Print the data exactly, leaving nothing out.

→ Provided material

· · · ·

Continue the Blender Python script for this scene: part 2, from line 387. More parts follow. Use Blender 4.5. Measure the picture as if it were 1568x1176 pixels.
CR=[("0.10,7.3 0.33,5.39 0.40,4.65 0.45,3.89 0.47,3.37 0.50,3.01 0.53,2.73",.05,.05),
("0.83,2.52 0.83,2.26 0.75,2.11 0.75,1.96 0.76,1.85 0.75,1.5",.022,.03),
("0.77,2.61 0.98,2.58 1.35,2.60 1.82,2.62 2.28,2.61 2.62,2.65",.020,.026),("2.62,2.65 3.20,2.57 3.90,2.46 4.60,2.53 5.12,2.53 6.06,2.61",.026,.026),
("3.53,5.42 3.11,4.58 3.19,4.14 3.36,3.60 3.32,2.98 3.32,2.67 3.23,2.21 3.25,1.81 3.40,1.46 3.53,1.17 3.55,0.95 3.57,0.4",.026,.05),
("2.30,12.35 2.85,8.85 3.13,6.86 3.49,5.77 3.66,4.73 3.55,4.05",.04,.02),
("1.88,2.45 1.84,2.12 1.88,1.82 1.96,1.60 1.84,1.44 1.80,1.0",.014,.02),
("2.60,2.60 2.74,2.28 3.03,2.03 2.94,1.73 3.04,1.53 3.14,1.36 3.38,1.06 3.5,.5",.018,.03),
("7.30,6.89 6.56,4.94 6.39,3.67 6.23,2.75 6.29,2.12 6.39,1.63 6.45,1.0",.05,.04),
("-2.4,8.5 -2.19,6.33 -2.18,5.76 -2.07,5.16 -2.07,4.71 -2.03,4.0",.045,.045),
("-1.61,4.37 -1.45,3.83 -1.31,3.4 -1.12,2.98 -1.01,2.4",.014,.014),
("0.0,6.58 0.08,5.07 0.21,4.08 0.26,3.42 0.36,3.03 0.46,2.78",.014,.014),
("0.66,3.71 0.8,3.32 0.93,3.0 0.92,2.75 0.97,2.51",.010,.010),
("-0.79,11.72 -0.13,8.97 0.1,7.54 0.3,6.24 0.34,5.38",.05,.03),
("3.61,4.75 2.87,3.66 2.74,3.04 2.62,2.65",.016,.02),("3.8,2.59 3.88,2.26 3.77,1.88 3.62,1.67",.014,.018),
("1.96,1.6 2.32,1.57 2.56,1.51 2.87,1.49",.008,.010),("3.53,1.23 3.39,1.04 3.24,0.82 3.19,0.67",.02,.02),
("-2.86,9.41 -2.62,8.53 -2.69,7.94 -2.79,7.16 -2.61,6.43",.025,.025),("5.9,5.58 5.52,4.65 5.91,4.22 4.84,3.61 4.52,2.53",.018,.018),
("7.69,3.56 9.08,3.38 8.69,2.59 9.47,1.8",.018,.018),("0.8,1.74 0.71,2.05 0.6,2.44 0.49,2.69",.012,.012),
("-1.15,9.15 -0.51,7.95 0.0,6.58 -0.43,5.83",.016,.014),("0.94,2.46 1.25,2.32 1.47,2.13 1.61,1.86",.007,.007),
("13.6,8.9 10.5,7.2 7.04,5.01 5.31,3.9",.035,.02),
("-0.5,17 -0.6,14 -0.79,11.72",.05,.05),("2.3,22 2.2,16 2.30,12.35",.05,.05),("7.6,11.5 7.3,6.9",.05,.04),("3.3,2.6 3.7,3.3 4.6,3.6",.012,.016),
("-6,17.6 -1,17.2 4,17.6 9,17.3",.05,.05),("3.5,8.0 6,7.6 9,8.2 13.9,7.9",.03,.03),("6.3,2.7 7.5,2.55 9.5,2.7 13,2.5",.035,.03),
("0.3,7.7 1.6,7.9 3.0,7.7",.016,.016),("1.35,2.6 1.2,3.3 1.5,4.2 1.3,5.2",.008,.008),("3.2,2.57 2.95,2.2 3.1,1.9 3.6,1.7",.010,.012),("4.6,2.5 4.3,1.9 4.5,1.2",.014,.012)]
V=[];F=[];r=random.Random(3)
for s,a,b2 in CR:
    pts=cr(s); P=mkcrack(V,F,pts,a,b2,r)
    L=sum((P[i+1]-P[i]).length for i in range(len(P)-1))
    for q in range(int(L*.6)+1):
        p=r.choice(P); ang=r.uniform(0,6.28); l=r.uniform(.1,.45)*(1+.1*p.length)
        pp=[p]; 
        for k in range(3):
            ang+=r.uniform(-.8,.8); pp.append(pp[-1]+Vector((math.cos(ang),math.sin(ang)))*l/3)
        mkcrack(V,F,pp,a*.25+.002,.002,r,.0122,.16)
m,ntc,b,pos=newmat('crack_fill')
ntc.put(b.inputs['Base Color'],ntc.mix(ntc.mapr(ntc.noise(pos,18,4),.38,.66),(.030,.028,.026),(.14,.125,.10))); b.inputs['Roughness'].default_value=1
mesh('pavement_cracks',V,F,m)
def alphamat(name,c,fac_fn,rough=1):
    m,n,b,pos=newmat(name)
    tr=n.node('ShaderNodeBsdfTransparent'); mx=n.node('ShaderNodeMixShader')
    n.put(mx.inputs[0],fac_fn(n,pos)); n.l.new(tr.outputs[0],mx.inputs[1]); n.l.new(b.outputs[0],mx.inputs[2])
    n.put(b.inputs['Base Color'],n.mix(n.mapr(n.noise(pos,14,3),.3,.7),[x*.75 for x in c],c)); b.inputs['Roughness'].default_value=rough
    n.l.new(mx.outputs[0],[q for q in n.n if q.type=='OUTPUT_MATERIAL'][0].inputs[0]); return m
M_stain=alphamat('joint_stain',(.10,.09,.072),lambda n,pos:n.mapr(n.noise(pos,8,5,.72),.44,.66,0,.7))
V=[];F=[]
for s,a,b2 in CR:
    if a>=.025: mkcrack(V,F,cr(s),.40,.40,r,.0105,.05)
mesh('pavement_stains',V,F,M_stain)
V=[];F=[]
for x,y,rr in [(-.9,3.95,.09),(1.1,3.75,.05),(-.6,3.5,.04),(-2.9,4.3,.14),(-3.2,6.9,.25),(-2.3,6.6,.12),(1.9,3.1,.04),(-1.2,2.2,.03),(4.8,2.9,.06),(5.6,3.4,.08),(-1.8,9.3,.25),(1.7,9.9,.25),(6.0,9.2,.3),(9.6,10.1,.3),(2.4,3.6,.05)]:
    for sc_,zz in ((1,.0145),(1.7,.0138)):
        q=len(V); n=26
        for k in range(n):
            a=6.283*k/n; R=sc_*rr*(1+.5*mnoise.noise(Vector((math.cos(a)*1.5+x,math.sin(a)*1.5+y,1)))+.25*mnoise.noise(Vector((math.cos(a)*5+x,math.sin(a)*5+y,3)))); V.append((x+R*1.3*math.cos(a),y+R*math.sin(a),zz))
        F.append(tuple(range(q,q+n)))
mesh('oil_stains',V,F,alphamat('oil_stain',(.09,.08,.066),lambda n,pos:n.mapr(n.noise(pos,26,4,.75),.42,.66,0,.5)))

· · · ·

→ Written answer
Continue the Blender Python script for this scene: part 2, from line 387. More parts follow. Use Blender 4.5. Measure the picture as if it were 1568x1176 pixels.
CR=[("0.10,7.3 0.33,5.39 0.40,4.65 0.45,3.89 0.47,3.37 0.50,3.01 0.53,2.73",.05,.05),
("0.83,2.52 0.83,2.26 0.75,2.11 0.75,1.96 0.76,1.85 0.75,1.5",.022,.03),
("0.77,2.61 0.98,2.58 1.35,2.60 1.82,2.62 2.28,2.61 2.62,2.65",.020,.026),("2.62,2.65 3.20,2.57 3.90,2.46 4.60,2.53 5.12,2.53 6.06,2.61",.026,.026),
("3.53,5.42 3.11,4.58 3.19,4.14 3.36,3.60 3.32,2.98 3.32,2.67 3.23,2.21 3.25,1.81 3.40,1.46 3.53,1.17 3.55,0.95 3.57,0.4",.026,.05),
("2.30,12.35 2.85,8.85 3.13,6.86 3.49,5.77 3.66,4.73 3.55,4.05",.04,.02),
("1.88,2.45 1.84,2.12 1.88,1.82 1.96,1.60 1.84,1.44 1.80,1.0",.014,.02),
("2.60,2.60 2.74,2.28 3.03,2.03 2.94,1.73 3.04,1.53 3.14,1.36 3.38,1.06 3.5,.5",.018,.03),
("7.30,6.89 6.56,4.94 6.39,3.67 6.23,2.75 6.29,2.12 6.39,1.63 6.45,1.0",.05,.04),
("-2.4,8.5 -2.19,6.33 -2.18,5.76 -2.07,5.16 -2.07,4.71 -2.03,4.0",.045,.045),
("-1.61,4.37 -1.45,3.83 -1.31,3.4 -1.12,2.98 -1.01,2.4",.014,.014),
("0.0,6.58 0.08,5.07 0.21,4.08 0.26,3.42 0.36,3.03 0.46,2.78",.014,.014),
("0.66,3.71 0.8,3.32 0.93,3.0 0.92,2.75 0.97,2.51",.010,.010),
("-0.79,11.72 -0.13,8.97 0.1,7.54 0.3,6.24 0.34,5.38",.05,.03),
("3.61,4.75 2.87,3.66 2.74,3.04 2.62,2.65",.016,.02),("3.8,2.59 3.88,2.26 3.77,1.88 3.62,1.67",.014,.018),
("1.96,1.6 2.32,1.57 2.56,1.51 2.87,1.49",.008,.010),("3.53,1.23 3.39,1.04 3.24,0.82 3.19,0.67",.02,.02),
("-2.86,9.41 -2.62,8.53 -2.69,7.94 -2.79,7.16 -2.61,6.43",.025,.025),("5.9,5.58 5.52,4.65 5.91,4.22 4.84,3.61 4.52,2.53",.018,.018),
("7.69,3.56 9.08,3.38 8.69,2.59 9.47,1.8",.018,.018),("0.8,1.74 0.71,2.05 0.6,2.44 0.49,2.69",.012,.012),
("-1.15,9.15 -0.51,7.95 0.0,6.58 -0.43,5.83",.016,.014),("0.94,2.46 1.25,2.32 1.47,2.13 1.61,1.86",.007,.007),
("13.6,8.9 10.5,7.2 7.04,5.01 5.31,3.9",.035,.02),
("-0.5,17 -0.6,14 -0.79,11.72",.05,.05),("2.3,22 2.2,16 2.30,12.35",.05,.05),("7.6,11.5 7.3,6.9",.05,.04),("3.3,2.6 3.7,3.3 4.6,3.6",.012,.016),
("-6,17.6 -1,17.2 4,17.6 9,17.3",.05,.05),("3.5,8.0 6,7.6 9,8.2 13.9,7.9",.03,.03),("6.3,2.7 7.5,2.55 9.5,2.7 13,2.5",.035,.03),
("0.3,7.7 1.6,7.9 3.0,7.7",.016,.016),("1.35,2.6 1.2,3.3 1.5,4.2 1.3,5.2",.008,.008),("3.2,2.57 2.95,2.2 3.1,1.9 3.6,1.7",.010,.012),("4.6,2.5 4.3,1.9 4.5,1.2",.014,.012)]
V=[];F=[];r=random.Random(3)
for s,a,b2 in CR:
    pts=cr(s); P=mkcrack(V,F,pts,a,b2,r)
    L=sum((P[i+1]-P[i]).length for i in range(len(P)-1))
    for q in range(int(L*.6)+1):
        p=r.choice(P); ang=r.uniform(0,6.28); l=r.uniform(.1,.45)*(1+.1*p.length)
        pp=[p]; 
        for k in range(3):
            ang+=r.uniform(-.8,.8); pp.append(pp[-1]+Vector((math.cos(ang),math.sin(ang)))*l/3)
        mkcrack(V,F,pp,a*.25+.002,.002,r,.0122,.16)
m,ntc,b,pos=newmat('crack_fill')
ntc.put(b.inputs['Base Color'],ntc.mix(ntc.mapr(ntc.noise(pos,18,4),.38,.66),(.030,.028,.026),(.14,.125,.10))); b.inputs['Roughness'].default_value=1
mesh('pavement_cracks',V,F,m)
def alphamat(name,c,fac_fn,rough=1):
    m,n,b,pos=newmat(name)
    tr=n.node('ShaderNodeBsdfTransparent'); mx=n.node('ShaderNodeMixShader')
    n.put(mx.inputs[0],fac_fn(n,pos)); n.l.new(tr.outputs[0],mx.inputs[1]); n.l.new(b.outputs[0],mx.inputs[2])
    n.put(b.inputs['Base Color'],n.mix(n.mapr(n.noise(pos,14,3),.3,.7),[x*.75 for x in c],c)); b.inputs['Roughness'].default_value=rough
    n.l.new(mx.outputs[0],[q for q in n.n if q.type=='OUTPUT_MATERIAL'][0].inputs[0]); return m
M_stain=alphamat('joint_stain',(.10,.09,.072),lambda n,pos:n.mapr(n.noise(pos,8,5,.72),.44,.66,0,.7))
V=[];F=[]
for s,a,b2 in CR:
    if a>=.025: mkcrack(V,F,cr(s),.40,.40,r,.0105,.05)
mesh('pavement_stains',V,F,M_stain)
V=[];F=[]
for x,y,rr in [(-.9,3.95,.09),(1.1,3.75,.05),(-.6,3.5,.04),(-2.9,4.3,.14),(-3.2,6.9,.25),(-2.3,6.6,.12),(1.9,3.1,.04),(-1.2,2.2,.03),(4.8,2.9,.06),(5.6,3.4,.08),(-1.8,9.3,.25),(1.7,9.9,.25),(6.0,9.2,.3),(9.6,10.1,.3),(2.4,3.6,.05)]:
    for sc_,zz in ((1,.0145),(1.7,.0138)):
        q=len(V); n=26
        for k in range(n):
            a=6.283*k/n; R=sc_*rr*(1+.5*mnoise.noise(Vector((math.cos(a)*1.5+x,math.sin(a)*1.5+y,1)))+.25*mnoise.noise(Vector((math.cos(a)*5+x,math.sin(a)*5+y,3)))); V.append((x+R*1.3*math.cos(a),y+R*math.sin(a),zz))
        F.append(tuple(range(q,q+n)))
mesh('oil_stains',V,F,alphamat('oil_stain',(.09,.08,.066),lambda n,pos:n.mapr(n.noise(pos,26,4,.75),.42,.66,0,.5)))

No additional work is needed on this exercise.